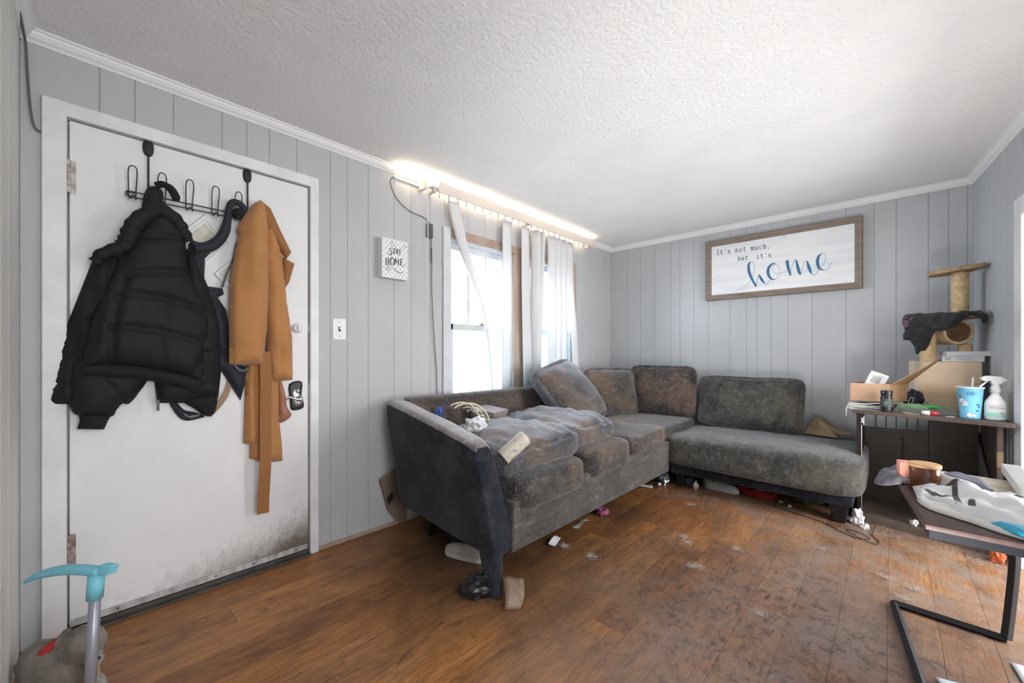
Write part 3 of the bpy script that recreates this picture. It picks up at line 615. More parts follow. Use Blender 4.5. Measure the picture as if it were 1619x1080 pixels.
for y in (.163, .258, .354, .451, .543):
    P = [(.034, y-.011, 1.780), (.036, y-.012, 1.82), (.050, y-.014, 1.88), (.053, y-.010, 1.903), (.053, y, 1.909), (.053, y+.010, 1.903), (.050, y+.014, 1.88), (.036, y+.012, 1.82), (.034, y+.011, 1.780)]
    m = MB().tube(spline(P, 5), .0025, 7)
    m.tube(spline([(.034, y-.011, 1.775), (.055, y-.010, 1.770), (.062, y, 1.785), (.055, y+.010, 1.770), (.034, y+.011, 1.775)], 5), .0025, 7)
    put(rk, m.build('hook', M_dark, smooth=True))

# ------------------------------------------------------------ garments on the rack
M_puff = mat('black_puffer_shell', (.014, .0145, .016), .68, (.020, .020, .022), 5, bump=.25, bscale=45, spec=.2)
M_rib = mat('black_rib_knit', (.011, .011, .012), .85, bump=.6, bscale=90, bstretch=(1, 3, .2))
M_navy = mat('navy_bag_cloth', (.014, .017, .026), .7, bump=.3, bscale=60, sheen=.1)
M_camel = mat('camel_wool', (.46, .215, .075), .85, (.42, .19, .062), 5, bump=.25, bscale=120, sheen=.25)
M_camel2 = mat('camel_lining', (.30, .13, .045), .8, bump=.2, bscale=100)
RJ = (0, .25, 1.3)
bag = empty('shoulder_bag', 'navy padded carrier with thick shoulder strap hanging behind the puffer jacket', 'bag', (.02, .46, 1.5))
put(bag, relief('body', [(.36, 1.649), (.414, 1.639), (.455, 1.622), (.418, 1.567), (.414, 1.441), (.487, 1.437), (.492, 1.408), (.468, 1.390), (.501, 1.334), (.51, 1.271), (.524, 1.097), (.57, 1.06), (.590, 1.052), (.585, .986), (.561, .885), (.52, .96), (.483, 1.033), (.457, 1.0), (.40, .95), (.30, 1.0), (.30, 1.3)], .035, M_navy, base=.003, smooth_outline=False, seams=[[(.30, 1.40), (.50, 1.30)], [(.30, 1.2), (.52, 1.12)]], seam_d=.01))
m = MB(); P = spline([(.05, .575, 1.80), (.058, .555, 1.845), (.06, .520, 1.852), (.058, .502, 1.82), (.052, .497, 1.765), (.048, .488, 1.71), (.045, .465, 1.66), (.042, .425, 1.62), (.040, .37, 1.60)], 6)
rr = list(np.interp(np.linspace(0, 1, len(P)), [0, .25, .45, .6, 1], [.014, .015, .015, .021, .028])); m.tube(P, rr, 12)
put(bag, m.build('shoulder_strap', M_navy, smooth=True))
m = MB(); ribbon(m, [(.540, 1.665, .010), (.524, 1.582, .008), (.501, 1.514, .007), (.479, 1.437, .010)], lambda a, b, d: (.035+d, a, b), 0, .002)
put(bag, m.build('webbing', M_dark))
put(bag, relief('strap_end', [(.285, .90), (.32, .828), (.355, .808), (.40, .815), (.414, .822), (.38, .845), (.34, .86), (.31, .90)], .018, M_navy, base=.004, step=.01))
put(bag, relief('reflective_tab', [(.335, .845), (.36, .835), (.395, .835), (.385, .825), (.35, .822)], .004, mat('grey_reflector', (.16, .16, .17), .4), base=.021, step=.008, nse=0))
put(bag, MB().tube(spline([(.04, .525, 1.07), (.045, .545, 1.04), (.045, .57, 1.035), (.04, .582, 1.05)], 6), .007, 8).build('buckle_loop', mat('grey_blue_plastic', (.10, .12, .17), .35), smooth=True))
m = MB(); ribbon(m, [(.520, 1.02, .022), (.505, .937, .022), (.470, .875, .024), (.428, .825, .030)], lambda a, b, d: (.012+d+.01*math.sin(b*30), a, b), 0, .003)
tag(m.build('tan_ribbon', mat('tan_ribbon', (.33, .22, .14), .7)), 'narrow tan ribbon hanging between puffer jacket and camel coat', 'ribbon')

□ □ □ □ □

• _Short task_:
Reproduce the listing above exactly, excluding all pictures.

• _Final result_:
Write part 3 of the bpy script that recreates this picture. It picks up at line 615. More parts follow. Use Blender 4.5. Measure the picture as if it were 1619x1080 pixels.
for y in (.163, .258, .354, .451, .543):
    P = [(.034, y-.011, 1.780), (.036, y-.012, 1.82), (.050, y-.014, 1.88), (.053, y-.010, 1.903), (.053, y, 1.909), (.053, y+.010, 1.903), (.050, y+.014, 1.88), (.036, y+.012, 1.82), (.034, y+.011, 1.780)]
    m = MB().tube(spline(P, 5), .0025, 7)
    m.tube(spline([(.034, y-.011, 1.775), (.055, y-.010, 1.770), (.062, y, 1.785), (.055, y+.010, 1.770), (.034, y+.011, 1.775)], 5), .0025, 7)
    put(rk, m.build('hook', M_dark, smooth=True))

# ------------------------------------------------------------ garments on the rack
M_puff = mat('black_puffer_shell', (.014, .0145, .016), .68, (.020, .020, .022), 5, bump=.25, bscale=45, spec=.2)
M_rib = mat('black_rib_knit', (.011, .011, .012), .85, bump=.6, bscale=90, bstretch=(1, 3, .2))
M_navy = mat('navy_bag_cloth', (.014, .017, .026), .7, bump=.3, bscale=60, sheen=.1)
M_camel = mat('camel_wool', (.46, .215, .075), .85, (.42, .19, .062), 5, bump=.25, bscale=120, sheen=.25)
M_camel2 = mat('camel_lining', (.30, .13, .045), .8, bump=.2, bscale=100)
RJ = (0, .25, 1.3)
bag = empty('shoulder_bag', 'navy padded carrier with thick shoulder strap hanging behind the puffer jacket', 'bag', (.02, .46, 1.5))
put(bag, relief('body', [(.36, 1.649), (.414, 1.639), (.455, 1.622), (.418, 1.567), (.414, 1.441), (.487, 1.437), (.492, 1.408), (.468, 1.390), (.501, 1.334), (.51, 1.271), (.524, 1.097), (.57, 1.06), (.590, 1.052), (.585, .986), (.561, .885), (.52, .96), (.483, 1.033), (.457, 1.0), (.40, .95), (.30, 1.0), (.30, 1.3)], .035, M_navy, base=.003, smooth_outline=False, seams=[[(.30, 1.40), (.50, 1.30)], [(.30, 1.2), (.52, 1.12)]], seam_d=.01))
m = MB(); P = spline([(.05, .575, 1.80), (.058, .555, 1.845), (.06, .520, 1.852), (.058, .502, 1.82), (.052, .497, 1.765), (.048, .488, 1.71), (.045, .465, 1.66), (.042, .425, 1.62), (.040, .37, 1.60)], 6)
rr = list(np.interp(np.linspace(0, 1, len(P)), [0, .25, .45, .6, 1], [.014, .015, .015, .021, .028])); m.tube(P, rr, 12)
put(bag, m.build('shoulder_strap', M_navy, smooth=True))
m = MB(); ribbon(m, [(.540, 1.665, .010), (.524, 1.582, .008), (.501, 1.514, .007), (.479, 1.437, .010)], lambda a, b, d: (.035+d, a, b), 0, .002)
put(bag, m.build('webbing', M_dark))
put(bag, relief('strap_end', [(.285, .90), (.32, .828), (.355, .808), (.40, .815), (.414, .822), (.38, .845), (.34, .86), (.31, .90)], .018, M_navy, base=.004, step=.01))
put(bag, relief('reflective_tab', [(.335, .845), (.36, .835), (.395, .835), (.385, .825), (.35, .822)], .004, mat('grey_reflector', (.16, .16, .17), .4), base=.021, step=.008, nse=0))
put(bag, MB().tube(spline([(.04, .525, 1.07), (.045, .545, 1.04), (.045, .57, 1.035), (.04, .582, 1.05)], 6), .007, 8).build('buckle_loop', mat('grey_blue_plastic', (.10, .12, .17), .35), smooth=True))
m = MB(); ribbon(m, [(.520, 1.02, .022), (.505, .937, .022), (.470, .875, .024), (.428, .825, .030)], lambda a, b, d: (.012+d+.01*math.sin(b*30), a, b), 0, .003)
tag(m.build('tan_ribbon', mat('tan_ribbon', (.33, .22, .14), .7)), 'narrow tan ribbon hanging between puffer jacket and camel coat', 'ribbon')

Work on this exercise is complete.